*** SOURCE DATA ***
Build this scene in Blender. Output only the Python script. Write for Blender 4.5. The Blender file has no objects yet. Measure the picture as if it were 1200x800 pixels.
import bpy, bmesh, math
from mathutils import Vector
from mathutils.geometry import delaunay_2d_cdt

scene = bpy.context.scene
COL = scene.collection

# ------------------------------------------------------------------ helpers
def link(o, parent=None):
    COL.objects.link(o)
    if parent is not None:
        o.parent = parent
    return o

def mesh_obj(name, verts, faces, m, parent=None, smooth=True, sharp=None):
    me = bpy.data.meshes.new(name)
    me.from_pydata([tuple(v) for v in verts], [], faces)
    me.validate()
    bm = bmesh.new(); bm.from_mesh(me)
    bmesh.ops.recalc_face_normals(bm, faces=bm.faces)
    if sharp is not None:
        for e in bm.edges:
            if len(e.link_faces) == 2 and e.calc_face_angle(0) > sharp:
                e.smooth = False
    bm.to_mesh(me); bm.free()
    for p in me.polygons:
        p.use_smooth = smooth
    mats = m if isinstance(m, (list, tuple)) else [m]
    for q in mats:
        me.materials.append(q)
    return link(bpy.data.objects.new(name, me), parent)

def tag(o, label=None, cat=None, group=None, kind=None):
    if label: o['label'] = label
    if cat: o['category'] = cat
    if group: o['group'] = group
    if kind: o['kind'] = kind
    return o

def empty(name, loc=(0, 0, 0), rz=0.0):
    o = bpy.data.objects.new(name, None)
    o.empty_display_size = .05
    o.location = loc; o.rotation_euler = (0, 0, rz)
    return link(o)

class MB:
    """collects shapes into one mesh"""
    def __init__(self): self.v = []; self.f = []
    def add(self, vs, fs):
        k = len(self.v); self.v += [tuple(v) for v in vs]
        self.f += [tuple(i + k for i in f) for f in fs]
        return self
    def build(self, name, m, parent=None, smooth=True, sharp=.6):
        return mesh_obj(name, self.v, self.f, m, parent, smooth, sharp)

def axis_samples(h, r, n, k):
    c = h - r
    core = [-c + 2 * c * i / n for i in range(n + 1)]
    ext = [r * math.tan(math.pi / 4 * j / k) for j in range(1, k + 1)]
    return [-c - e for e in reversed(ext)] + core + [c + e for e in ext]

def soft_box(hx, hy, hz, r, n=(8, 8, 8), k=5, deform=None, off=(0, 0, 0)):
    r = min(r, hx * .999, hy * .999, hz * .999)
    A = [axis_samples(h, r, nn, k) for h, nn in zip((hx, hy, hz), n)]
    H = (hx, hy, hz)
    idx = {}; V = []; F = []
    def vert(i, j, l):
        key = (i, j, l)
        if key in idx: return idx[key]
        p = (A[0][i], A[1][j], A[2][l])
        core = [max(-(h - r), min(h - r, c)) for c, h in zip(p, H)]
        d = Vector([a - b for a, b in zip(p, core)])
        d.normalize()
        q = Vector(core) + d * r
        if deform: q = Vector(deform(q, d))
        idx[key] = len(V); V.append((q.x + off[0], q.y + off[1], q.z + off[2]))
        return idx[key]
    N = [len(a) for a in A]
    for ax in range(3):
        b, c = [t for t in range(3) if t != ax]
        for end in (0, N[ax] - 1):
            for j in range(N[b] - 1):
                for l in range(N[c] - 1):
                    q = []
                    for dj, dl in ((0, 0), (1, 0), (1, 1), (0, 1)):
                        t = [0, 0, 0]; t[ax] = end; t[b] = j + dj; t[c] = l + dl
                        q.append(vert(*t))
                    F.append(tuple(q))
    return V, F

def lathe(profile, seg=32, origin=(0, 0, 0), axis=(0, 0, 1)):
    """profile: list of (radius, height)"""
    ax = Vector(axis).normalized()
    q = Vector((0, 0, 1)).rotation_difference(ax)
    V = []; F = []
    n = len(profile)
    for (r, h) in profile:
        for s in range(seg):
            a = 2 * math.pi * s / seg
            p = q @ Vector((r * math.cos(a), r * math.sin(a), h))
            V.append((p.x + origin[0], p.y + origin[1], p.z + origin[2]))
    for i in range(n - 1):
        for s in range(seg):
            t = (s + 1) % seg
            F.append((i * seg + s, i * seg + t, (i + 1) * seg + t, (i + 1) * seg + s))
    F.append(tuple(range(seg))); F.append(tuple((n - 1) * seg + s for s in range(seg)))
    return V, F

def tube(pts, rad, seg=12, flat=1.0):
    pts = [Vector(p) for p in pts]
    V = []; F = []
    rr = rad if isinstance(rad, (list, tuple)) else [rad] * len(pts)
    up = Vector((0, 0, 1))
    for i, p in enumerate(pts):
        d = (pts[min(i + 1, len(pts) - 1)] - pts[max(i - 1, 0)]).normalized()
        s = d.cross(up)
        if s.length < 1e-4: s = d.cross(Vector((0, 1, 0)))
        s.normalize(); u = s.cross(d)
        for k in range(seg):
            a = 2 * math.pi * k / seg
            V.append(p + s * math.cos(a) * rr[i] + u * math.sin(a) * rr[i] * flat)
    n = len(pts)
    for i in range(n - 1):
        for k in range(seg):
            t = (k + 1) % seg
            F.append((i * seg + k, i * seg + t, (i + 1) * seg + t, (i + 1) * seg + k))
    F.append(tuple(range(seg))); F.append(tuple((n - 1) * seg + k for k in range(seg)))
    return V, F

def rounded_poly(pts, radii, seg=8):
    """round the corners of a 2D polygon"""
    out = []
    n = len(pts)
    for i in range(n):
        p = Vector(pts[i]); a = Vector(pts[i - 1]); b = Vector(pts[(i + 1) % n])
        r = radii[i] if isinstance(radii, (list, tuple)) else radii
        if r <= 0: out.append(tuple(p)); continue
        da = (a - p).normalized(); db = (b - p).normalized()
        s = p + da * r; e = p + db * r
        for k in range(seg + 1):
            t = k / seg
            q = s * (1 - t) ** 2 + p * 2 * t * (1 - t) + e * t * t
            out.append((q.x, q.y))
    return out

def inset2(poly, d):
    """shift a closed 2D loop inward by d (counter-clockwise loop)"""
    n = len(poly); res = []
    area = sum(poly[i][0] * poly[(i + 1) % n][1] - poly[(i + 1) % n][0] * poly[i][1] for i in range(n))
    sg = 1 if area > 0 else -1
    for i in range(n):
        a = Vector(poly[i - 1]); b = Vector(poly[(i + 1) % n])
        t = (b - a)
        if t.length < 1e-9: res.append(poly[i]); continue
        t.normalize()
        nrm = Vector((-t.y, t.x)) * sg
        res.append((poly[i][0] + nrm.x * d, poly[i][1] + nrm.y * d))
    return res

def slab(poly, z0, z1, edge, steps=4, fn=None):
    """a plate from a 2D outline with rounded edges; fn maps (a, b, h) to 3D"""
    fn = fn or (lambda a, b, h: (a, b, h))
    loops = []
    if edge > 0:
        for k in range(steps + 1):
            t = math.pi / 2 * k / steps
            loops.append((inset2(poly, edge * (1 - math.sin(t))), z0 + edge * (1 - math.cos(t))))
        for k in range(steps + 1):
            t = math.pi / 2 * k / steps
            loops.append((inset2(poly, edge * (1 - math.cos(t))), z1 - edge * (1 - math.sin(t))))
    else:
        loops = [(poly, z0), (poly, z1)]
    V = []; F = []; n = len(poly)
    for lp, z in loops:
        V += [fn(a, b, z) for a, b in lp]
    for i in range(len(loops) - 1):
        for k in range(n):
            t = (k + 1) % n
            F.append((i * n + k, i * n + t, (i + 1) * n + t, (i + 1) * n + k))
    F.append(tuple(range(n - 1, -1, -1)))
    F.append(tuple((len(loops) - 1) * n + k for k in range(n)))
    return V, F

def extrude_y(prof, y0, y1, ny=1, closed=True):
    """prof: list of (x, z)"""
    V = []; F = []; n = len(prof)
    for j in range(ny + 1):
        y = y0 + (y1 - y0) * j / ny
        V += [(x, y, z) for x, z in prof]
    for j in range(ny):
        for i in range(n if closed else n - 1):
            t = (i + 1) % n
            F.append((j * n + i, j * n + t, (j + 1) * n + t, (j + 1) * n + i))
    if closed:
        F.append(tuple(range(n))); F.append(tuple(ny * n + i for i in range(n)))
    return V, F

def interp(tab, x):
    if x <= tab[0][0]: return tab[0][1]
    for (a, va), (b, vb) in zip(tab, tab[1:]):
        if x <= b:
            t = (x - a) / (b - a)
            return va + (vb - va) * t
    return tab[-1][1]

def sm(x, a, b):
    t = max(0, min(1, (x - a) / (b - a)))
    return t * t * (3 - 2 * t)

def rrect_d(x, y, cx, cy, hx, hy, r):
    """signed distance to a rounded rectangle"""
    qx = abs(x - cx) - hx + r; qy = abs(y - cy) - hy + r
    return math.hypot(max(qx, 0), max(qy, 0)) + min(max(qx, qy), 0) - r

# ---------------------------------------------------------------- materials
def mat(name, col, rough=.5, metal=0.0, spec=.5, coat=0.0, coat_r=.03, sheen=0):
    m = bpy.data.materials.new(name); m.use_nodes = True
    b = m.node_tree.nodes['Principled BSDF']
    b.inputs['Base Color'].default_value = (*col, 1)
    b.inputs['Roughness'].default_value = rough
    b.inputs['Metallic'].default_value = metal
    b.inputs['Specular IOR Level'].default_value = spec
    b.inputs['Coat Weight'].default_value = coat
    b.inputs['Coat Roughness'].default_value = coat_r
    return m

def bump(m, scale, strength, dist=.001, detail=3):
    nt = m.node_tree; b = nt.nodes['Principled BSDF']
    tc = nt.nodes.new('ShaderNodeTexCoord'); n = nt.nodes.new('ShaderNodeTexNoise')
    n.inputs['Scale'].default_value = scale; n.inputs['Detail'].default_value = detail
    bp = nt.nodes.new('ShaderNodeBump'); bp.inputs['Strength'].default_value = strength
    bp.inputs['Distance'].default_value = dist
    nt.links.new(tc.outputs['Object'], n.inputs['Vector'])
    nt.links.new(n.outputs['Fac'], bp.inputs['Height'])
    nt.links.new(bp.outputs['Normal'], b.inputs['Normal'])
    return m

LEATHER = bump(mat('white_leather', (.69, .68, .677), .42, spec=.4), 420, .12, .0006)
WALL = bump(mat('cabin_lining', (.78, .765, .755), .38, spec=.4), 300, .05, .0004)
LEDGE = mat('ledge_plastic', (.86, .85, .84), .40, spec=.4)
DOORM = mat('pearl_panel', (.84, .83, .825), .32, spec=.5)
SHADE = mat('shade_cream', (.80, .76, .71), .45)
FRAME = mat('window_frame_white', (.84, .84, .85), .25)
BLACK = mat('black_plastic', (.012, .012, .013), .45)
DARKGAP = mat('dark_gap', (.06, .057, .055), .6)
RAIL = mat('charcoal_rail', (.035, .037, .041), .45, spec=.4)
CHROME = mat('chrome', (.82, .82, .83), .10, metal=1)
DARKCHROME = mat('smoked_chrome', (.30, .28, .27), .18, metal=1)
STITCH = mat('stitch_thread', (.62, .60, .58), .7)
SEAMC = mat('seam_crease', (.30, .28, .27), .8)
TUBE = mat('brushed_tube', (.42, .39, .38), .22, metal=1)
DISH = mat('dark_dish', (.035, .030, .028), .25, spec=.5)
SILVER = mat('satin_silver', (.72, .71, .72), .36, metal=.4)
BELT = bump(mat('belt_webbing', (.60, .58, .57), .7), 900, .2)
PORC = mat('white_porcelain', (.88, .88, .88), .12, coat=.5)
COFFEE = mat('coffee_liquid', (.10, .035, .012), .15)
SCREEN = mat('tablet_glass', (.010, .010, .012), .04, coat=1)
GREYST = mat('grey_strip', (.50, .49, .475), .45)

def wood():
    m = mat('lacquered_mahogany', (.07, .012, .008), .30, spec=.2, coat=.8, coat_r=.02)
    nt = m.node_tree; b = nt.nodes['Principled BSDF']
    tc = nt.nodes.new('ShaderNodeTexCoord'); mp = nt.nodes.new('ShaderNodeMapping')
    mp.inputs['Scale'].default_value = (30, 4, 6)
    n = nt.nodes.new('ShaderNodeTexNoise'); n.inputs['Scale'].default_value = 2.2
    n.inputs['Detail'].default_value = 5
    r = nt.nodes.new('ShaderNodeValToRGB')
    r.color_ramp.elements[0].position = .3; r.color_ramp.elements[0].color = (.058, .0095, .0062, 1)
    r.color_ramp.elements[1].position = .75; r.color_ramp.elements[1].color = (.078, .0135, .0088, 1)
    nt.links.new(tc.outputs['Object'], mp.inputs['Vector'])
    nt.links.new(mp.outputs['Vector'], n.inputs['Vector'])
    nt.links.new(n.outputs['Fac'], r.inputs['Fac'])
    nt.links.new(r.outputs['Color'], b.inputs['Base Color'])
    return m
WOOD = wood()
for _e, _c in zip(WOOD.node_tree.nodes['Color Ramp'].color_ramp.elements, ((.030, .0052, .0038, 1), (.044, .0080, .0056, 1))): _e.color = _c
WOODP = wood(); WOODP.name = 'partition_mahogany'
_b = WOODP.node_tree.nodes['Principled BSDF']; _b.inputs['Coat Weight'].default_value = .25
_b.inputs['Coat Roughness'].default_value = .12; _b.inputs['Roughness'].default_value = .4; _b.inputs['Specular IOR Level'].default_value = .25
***
■ **WORK REQUIRED**:
Quote the listing above from its first line to the line with "return link(o)", inclusive, and add nothing.

■ **RESULT**:
Build this scene in Blender. Output only the Python script. Write for Blender 4.5. The Blender file has no objects yet. Measure the picture as if it were 1200x800 pixels.
import bpy, bmesh, math
from mathutils import Vector
from mathutils.geometry import delaunay_2d_cdt

scene = bpy.context.scene
COL = scene.collection

# ------------------------------------------------------------------ helpers
def link(o, parent=None):
    COL.objects.link(o)
    if parent is not None:
        o.parent = parent
    return o

def mesh_obj(name, verts, faces, m, parent=None, smooth=True, sharp=None):
    me = bpy.data.meshes.new(name)
    me.from_pydata([tuple(v) for v in verts], [], faces)
    me.validate()
    bm = bmesh.new(); bm.from_mesh(me)
    bmesh.ops.recalc_face_normals(bm, faces=bm.faces)
    if sharp is not None:
        for e in bm.edges:
            if len(e.link_faces) == 2 and e.calc_face_angle(0) > sharp:
                e.smooth = False
    bm.to_mesh(me); bm.free()
    for p in me.polygons:
        p.use_smooth = smooth
    mats = m if isinstance(m, (list, tuple)) else [m]
    for q in mats:
        me.materials.append(q)
    return link(bpy.data.objects.new(name, me), parent)

def tag(o, label=None, cat=None, group=None, kind=None):
    if label: o['label'] = label
    if cat: o['category'] = cat
    if group: o['group'] = group
    if kind: o['kind'] = kind
    return o

def empty(name, loc=(0, 0, 0), rz=0.0):
    o = bpy.data.objects.new(name, None)
    o.empty_display_size = .05
    o.location = loc; o.rotation_euler = (0, 0, rz)
    return link(o)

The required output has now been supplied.